Beer Named After a Town like Durango Better Be Good

Durango is a small town with a huge personality.  Surrounded by beautiful mountains with a vibrant river flowing through it, Durango conveys a bold attitude and fresh perspective that this mid-Atlantic suburbanite finds intoxicating (everytime we visit, I long to quit my job and just move).

So you can imagine the expectations that go with a beer bearing this town’s name.  Sure enough, the fine brews from the Durango Brewing Company live up to the spirit of Durango.

I had the pleasure sampling two wonderful Durango Brewing Company brews during my trip — the Durango Amber Ale and the Durango Wheat Beer. 

According to the company’s Web site, the Amber Ale as a “deep amber color, medium body, and mild hop bitterness making it a well balanced refreshing beer.”  Personally, I found the Amber Ale to be better tasting than  most ambers, but compared to the the other fine ambers I’ve sampled lately it didn’t really stand out above the rest. Definately worth tasting again but nothing to warrant another trip across the country.

As for the Wheat Beer, I DID find it unique enough that it stood out.  To many people when you say “Wheat Beer” they think “Hefeweizen” in the German tradition.  But as I learned at a recent evening at DC’s Churchkey, the “Wheat Beer” label goes way beyond that pale expectation.

And Durango’s Wheat Beer follows this tradition with it’s “American-Style Wheat with domestic barley and wheat malts.”  In just looking at the beer it has the same appearance as a standard smooth flowing lager.  But upon putting it to your lips you realize that it not only combines a good drinkability with additional flavor and personality.  The combination just makes it memorable.

Apparently this beer is a 2007 Colorado State Fair winner — and I can see why.  If I could have brought some home, I would have snuck it into my luggage.

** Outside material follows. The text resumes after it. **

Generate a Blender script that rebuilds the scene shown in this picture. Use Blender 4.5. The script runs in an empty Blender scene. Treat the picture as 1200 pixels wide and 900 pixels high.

My one regret with this brewery is that I couldn’t spend any time at their facility.  We stopped in the restuarant/bar for dinner and it looked like a fun place with a focus on good beer.  Tables are set up for socializing and drinking with not much emphasis on food (although they do serve food).  The environment just begged for a session beer and spending time with friends and enjoyable brews.

Alas, as I was with my family and mother-in-law this was not quite the environment suitable for a family dinner.  However, as a beer drinker I longed to escape from our hotel and venture back to sip a few brews.

On our next trip, this place is definitely on my to-do list.

Long travels with a rich reward

It’s been a long long travel day. Our flight from BWI was delayed by 2+ hours even after we got to the airport mongo early to account for 5 people checking and security.

So there went my plan for a leisurely repaste in the haven of Dallas-Ft Worth airport.

Upon landing in Albuquerque a family sitting near me on the plane
offered up an excellent recommendation for local food and brew. So with everyone checked into the hotel and the rental vehicle loaded up we ventured out to Il Vicino — known for their wonderful flatbreads pizzas and microbrews.

Oooo. Yeahhhhh!! Great choice. The menu had a great selection of pizzas which took us a good 8 to 10 minutes to order. The beer list was shorter and was an easier decision.

Although the server recommended the IPA I opted for the Slowdown Brown
(I think Dogfish Head has spoiled me for IPA’s so the bar is pretty
high now).

The Slowdown Brown was a great way to start the meal. It had that
wonderful malty flavor you expect from a good brown ale. And I really
appreciated he smooth finish.

 My wife had ordered the Rob’s Amber and didn’t enjoy it.  Being the chivalrous dude that I am…. I switched with her.

And what a good call that was!  At first sip I could see why she didn’t like it.  The glass was filled with what looked like a standard amber ale, but the taste buds revealed a hoppy flavor that really took this beer someplace special.  It really provided for a complex experience that was like finding a hidden surprise (much like when you find an extra 5 bucks in your jeans, but tastier).  My only regret is that I could have only one.

Oh well, this gives me another reason to come back some time.